Se suele decir que hay dos columnas sobre las que se apoya nuestra civilización: el ideal de cultura humanístico de griegos y romanos y el códice moral judeocristiano de la Biblia. A mi me parece que en nuestra civilización perdura una tercera herencia: la veneración por el heroísmo, por el mundo de la caballería. La imagen amorosamente reverenciada del caballero cristiano, tal y como lo dibuja la Edad Media, en modo alguno ha empalidecido. Todavía sigue considerándose la mayor de las glorias la del héroe, la del guerrero. El gran escritor Cervantes expuso con delicado esmero todo aquello que de ridículo hay en el caballero. El mundo se rió: pero no se dejó convencer. Una parte de Don Quijote ha existido siempre desde el principio en cada caballero, pero el mundo no quiso ni quiere verlo, sigue sin querer ver al loco que hay dentro de cada caballero, sólo quiere ver su esplendor. El mundo sigue alzando sus ojos hacia el caballero y cubriéndolo de honores.

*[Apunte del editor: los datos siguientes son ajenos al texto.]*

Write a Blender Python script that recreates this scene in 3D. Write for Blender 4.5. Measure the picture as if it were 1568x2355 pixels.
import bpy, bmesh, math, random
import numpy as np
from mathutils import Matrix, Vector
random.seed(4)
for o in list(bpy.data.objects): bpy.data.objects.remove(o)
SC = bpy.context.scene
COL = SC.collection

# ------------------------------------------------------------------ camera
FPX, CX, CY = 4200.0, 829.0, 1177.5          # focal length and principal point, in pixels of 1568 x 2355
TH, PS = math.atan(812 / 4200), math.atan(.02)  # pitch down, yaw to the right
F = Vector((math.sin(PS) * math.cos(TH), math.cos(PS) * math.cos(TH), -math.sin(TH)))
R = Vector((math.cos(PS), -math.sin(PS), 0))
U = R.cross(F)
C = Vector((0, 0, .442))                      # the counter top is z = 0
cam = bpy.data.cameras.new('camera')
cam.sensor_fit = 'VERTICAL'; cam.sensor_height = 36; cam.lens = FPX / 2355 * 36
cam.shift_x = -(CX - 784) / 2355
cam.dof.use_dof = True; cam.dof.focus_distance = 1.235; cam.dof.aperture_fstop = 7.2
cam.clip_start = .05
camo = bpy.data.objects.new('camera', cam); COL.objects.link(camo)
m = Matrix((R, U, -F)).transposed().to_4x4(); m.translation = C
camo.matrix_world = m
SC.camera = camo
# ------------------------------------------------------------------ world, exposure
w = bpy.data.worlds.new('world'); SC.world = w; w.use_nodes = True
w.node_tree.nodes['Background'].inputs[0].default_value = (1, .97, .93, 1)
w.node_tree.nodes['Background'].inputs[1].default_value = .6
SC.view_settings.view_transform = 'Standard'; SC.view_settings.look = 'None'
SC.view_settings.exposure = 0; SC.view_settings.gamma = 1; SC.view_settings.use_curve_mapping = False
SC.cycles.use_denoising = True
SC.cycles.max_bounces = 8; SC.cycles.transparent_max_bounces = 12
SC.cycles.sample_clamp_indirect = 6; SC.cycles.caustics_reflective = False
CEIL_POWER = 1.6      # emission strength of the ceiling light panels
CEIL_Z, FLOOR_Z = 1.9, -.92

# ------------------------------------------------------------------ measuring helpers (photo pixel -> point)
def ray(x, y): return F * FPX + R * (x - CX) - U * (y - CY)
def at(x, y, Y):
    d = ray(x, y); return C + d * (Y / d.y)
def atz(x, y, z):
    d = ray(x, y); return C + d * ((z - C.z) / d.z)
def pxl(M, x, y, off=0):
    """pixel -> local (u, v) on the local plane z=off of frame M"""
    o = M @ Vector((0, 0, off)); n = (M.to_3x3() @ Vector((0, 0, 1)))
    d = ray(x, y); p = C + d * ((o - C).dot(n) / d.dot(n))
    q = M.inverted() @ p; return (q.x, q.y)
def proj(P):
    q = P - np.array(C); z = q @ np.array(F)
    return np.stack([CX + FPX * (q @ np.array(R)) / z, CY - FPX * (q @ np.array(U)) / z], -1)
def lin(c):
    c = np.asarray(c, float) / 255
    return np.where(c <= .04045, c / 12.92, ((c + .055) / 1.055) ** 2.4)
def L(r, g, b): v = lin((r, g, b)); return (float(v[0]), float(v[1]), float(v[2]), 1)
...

Creo que la historia de Alfonso y de Raquel nos interesa porque el atractivo mundo caballeresco de la Edad Media todavía sigue irremediablemente vivo. Los teóricos de aquellos tiempos discutían si era lícito adelantarse al posible ataque de un enemigo siendo los primeros en atacar. Discutían si era condenable pagar la paz con elevados sacrificios. He intentado dar vida a personas que se debatieron entre esas inquietudes Me dije a mí mismo: aquel que cuente de nuevo la historia de esas personas no sólo estará escribiendo Historia, sino que esclarecerá y dará sentido a algunos problemas de nuestro tiempo.